Other best practices Wilmot shared with the audience include using quality materials and maintaining a regular replacement schedule, checking for leaks in the tubing system, and installing vacuum gauges on taps to monitor the suction.

He especially recommends the latter “for starting out, until you get used to where the leaks are likely to happen.”

He provided another practical consideration arguing for changing to the smaller lines: weight.

“If you’re tired of carrying rolls of tubing through the woods every year when you replace your lines,” switch to the {3/16} lines because “these rolls weigh 10 pounds each, versus 14.6 pounds for the {5/16} line."

In his presentation, Jack Dix stressed the importance of yearly replacement of spouts, check valves (a small device inserted into the tap hole that prevents the backflow of sap from the tubing system), and droplines (the tubing connecting the tree tap to the main lateral line that collects the sap and brings it to the basin).

Dix’s exhaustive collection of 10 years of data on the Whitingham farm’s maple syrup production showed that by replacing droplines alone they increased yield so much that “it twice paid for itself.”

But what really made the difference was installing vacuum pumps.
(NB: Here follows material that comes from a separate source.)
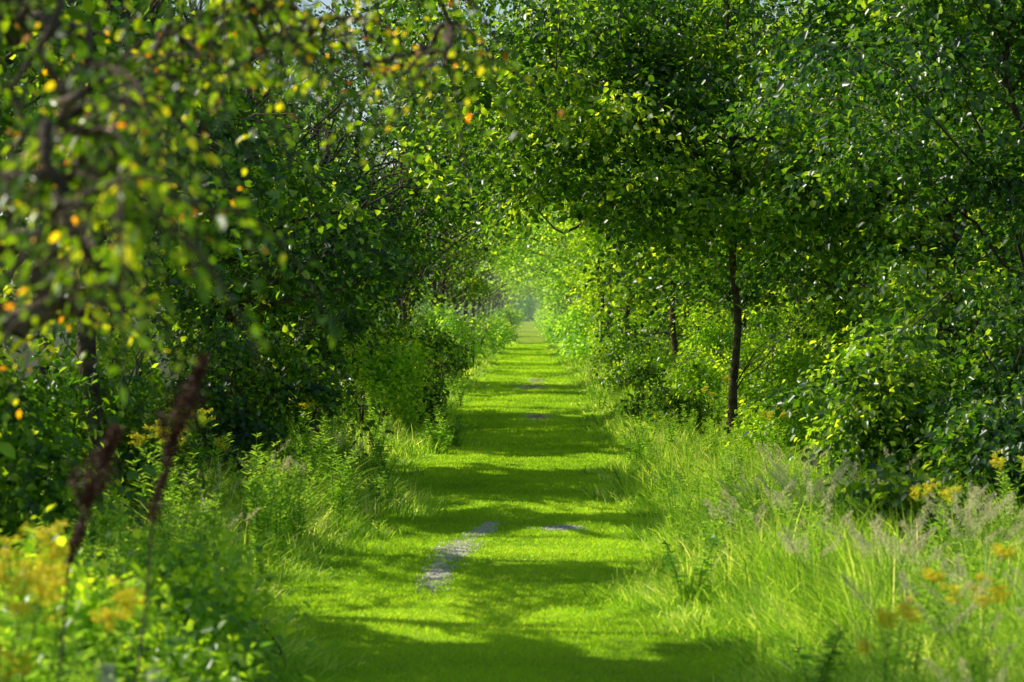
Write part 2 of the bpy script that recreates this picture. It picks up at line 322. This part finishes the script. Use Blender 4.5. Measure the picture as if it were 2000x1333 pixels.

Dix said, “In a year with no significant freezes and early hot weather — a bad year for syrup — what saved us was our vacuum [pumps].”

Dix detailed the cost of a variety of check valves, drop lines, and labor, as well as tools to use to replace lines and spouts. He also recommended “as soon as a section is tapped, isolate the line and get a vacuum [pump] up before you tap the rest of your trees. It saves time, and during sugaring season, you don’t have much time.”

Ray Corse, owner of Corse Maple Farm, reminded the group that “things are always changing. There are many variables [to making maple syrup]. It’s really about how much of the sap we get.”